The famous saying may go “it is better to have loved and lost than never to have loved at all”, but clearly poet Alfred Lord Tennyson had never been in a situationship.
Yup, a situationship, defined as “a romantic or sexual relationship that is not considered to be formal or established” can be absolute brutal when it comes to an end, but why?
Fortunately dating and relationship coach Sabrina Bendory has come to the rescue on TikTok to explain why it hurts so damn much and how to bounce back with your self-esteem still in tact.
“Getting out of a situationship can sometimes be harder than getting over a long term relationship because it’s the death of potential,” the pro explained to her 145k followers.
“Potential always looks so much prettier than reality and it also gives this added level of pain that [the other person in the situationship] didn’t even want to give it a real shot to see what was there.”
Sound familiar? You’re certainly not alone. But before you send that huge ranting text to the other person, Bendory has some steps to follow in order to move on with your head held high (even though everything hurts like hell).
1. Accept that they weren’t your person
It sounds cliched but Bendory really talks sense - the right person will want to be with you.

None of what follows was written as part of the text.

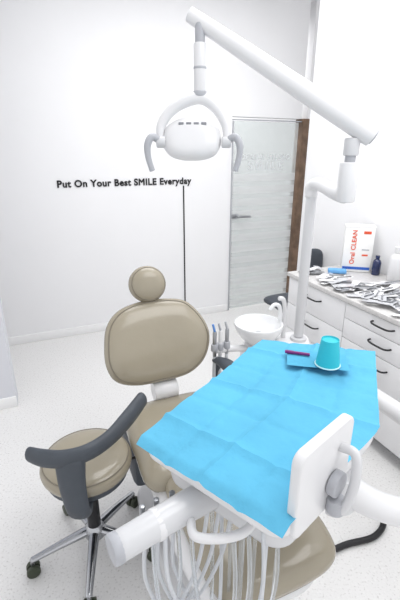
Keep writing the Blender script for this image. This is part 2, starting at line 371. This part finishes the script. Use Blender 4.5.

“You didn’t do anything wrong here, there just wasn’t enough in the first place and that’s not a loss – not everyone’s a match and that’s okay,” she urges.
2. Be kind to yourself
Yup, it’s really easy to start being hard on yourself and think you’re being OTT by being hurt but honestly, you’re only making things harder for yourself - you’re allowed to be sad.
Bendory explains: “I know you feel stupid for being so sad that it’s over, but your hurt is valid - this was a loss and loss is painful.
“You felt excited about something and then disappointed when it didn’t come to be - who wouldn’t be disappointed by that?”
And before you start blaming yourself for the end of the situationship, put the brakes on.
“It’s not what happens to us but the stories we tell ourselves about what happened that determines whether we suffer or whether we grow - if you say to yourself ‘well he left me because I’m not good enough’ then that will become wired in and that becomes part of your story,” she adds.
By repeating these thoughts and making it a part of your story, you’ll carry this narrative straight into your next relationship, Bendory warns, so rather than be mean to yourself, you can assert over and over that it didn’t work out because the person wasn’t right for you.
3. Ask yourself ‘what did I learn here?’
As painful as disappointment is, every time you’re faced with it, you’re given a chance to pause and reflect on what you’ve learnt.
“You felt an intense pull to the other person – but why? What did they represent to you, what needs did they fulfil?” asks Bendory.
“When we feel this intense magnetic pull towards someone else, it’s usually more than us than it is about the other person.”
Oooof – hard truths much?
4. Fill your life up
If you’re guilty of obsessively thinking about the other person now that the situationship has drawn to a close - that’s okay, but it’s time to help yourself.
Bendory explains: “Obsession grows in vacant space – if you keep obsessing over what went wrong, then you need to stop, you will just keep driving yourself crazy.
“You didn’t do anything wrong, there just wasn’t enough there to sustain a relationship. Instead of dwelling redirect your focus onto something else, think about something you’re excited about or something that brings you joy.”
Post-situationship self deprecation? We don’t know her.